(begin)

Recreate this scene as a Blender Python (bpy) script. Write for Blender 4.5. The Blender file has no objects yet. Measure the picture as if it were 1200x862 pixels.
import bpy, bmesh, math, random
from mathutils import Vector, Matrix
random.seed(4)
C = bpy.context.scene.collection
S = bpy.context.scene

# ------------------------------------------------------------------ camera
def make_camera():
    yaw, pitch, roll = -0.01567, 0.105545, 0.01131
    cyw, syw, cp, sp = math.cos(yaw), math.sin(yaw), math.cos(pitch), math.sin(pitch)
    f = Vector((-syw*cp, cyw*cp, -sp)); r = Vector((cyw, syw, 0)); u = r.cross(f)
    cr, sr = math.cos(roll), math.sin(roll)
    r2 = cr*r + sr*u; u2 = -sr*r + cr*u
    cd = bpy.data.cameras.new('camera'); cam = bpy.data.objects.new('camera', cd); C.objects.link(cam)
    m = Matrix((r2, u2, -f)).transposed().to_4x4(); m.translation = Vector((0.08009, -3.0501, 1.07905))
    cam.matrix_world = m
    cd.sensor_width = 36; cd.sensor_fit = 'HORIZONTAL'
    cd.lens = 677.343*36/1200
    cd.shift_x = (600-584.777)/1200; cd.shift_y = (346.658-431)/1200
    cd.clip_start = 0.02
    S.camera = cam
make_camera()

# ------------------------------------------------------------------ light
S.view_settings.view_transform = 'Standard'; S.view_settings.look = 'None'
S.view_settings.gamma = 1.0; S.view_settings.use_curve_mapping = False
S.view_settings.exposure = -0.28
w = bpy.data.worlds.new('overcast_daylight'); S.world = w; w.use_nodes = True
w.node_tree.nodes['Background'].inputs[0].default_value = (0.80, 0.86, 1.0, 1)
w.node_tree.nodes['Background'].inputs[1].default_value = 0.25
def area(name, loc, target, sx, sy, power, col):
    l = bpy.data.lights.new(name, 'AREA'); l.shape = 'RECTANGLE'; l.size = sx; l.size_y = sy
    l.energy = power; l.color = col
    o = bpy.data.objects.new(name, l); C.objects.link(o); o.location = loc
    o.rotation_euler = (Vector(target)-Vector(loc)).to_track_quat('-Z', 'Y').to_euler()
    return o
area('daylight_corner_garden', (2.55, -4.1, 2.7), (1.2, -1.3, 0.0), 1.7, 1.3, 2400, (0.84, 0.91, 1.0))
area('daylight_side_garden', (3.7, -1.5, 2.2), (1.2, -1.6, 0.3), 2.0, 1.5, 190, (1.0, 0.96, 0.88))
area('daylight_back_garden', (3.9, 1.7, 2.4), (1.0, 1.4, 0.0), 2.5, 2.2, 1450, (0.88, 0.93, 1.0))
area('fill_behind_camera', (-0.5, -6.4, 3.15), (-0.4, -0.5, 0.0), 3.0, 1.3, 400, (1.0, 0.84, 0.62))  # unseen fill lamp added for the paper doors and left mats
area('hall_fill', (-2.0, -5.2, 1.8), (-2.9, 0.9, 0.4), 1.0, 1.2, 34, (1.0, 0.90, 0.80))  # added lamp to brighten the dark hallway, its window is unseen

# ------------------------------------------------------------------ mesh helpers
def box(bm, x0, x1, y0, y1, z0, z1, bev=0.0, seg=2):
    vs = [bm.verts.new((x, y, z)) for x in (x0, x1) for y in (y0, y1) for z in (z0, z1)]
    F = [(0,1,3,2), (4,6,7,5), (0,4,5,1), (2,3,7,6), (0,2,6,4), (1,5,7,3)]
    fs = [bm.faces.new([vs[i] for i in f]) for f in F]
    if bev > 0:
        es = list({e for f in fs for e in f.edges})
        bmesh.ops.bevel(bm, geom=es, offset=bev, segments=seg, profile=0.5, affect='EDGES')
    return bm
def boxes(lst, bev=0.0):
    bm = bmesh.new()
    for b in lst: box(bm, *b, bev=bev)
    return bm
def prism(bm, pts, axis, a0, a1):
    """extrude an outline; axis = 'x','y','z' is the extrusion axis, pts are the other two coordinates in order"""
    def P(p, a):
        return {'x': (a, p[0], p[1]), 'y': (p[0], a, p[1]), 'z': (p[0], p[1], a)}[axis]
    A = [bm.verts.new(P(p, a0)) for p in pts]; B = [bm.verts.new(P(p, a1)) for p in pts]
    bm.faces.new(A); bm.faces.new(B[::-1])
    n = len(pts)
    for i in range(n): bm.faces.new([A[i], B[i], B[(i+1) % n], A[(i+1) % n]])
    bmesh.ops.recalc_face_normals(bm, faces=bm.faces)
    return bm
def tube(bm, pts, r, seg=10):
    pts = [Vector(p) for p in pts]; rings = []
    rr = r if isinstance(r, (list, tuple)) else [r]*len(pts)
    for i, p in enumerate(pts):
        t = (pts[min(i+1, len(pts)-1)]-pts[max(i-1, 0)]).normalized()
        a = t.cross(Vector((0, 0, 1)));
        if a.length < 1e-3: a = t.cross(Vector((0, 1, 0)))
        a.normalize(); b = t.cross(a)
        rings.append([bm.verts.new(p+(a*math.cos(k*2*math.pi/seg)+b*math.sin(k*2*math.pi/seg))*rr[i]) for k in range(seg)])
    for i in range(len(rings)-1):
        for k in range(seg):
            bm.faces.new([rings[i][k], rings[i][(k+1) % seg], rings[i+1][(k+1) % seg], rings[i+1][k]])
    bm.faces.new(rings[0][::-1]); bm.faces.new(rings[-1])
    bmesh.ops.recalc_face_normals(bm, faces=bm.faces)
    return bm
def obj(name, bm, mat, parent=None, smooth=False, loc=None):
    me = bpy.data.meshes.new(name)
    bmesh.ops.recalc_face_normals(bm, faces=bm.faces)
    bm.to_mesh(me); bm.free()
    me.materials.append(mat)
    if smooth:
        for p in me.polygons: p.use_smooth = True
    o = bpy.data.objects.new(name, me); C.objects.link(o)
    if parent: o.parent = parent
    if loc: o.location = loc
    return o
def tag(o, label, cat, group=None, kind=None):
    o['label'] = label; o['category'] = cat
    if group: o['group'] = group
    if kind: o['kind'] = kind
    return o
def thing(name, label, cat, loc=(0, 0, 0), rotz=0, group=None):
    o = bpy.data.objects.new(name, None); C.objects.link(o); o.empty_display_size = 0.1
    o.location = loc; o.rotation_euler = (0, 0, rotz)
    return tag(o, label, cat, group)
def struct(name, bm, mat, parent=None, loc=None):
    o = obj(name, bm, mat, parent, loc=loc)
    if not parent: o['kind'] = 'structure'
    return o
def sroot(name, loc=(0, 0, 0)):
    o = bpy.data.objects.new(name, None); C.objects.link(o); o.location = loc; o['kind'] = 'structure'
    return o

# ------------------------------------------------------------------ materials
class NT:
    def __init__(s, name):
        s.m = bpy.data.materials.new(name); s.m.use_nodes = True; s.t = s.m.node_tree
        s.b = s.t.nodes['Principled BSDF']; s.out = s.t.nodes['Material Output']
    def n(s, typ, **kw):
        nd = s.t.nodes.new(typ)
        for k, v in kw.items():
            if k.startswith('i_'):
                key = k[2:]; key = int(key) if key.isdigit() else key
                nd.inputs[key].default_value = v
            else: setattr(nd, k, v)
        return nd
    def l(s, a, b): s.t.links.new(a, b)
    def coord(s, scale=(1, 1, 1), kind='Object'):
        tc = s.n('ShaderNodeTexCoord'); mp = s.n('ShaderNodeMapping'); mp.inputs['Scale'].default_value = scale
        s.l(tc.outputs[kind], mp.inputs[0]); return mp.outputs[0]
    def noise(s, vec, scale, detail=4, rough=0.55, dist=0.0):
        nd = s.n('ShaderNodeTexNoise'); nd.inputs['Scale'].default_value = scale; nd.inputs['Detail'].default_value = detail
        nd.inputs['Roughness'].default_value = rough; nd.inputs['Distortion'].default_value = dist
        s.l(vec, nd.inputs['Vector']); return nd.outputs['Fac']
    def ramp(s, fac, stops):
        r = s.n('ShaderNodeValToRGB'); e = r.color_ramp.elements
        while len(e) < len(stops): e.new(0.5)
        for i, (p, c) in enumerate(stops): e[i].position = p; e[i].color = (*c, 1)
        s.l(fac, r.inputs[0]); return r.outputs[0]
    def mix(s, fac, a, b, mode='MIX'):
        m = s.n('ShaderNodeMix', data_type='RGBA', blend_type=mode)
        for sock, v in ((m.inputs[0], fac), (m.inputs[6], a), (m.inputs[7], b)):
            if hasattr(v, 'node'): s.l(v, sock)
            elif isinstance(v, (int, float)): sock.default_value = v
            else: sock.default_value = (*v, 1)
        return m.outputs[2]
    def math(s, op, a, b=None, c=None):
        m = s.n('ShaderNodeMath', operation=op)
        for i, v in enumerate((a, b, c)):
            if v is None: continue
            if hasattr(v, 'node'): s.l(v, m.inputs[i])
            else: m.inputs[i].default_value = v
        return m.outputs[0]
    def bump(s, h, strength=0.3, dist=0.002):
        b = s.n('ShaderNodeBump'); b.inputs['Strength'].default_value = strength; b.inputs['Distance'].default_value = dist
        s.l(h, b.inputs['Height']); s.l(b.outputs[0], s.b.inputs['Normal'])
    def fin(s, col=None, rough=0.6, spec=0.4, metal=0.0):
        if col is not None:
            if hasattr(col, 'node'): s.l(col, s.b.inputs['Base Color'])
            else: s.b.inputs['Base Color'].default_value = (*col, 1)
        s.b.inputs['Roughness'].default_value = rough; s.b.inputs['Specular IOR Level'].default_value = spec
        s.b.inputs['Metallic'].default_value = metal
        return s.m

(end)

YOUR OBJECTIVE =
Please write out the material word for word from its first line through the line holding "S = bpy.context.scene", including both, and no line past it.

FINAL RESULT =
Recreate this scene as a Blender Python (bpy) script. Write for Blender 4.5. The Blender file has no objects yet. Measure the picture as if it were 1200x862 pixels.
import bpy, bmesh, math, random
from mathutils import Vector, Matrix
random.seed(4)
C = bpy.context.scene.collection
S = bpy.context.scene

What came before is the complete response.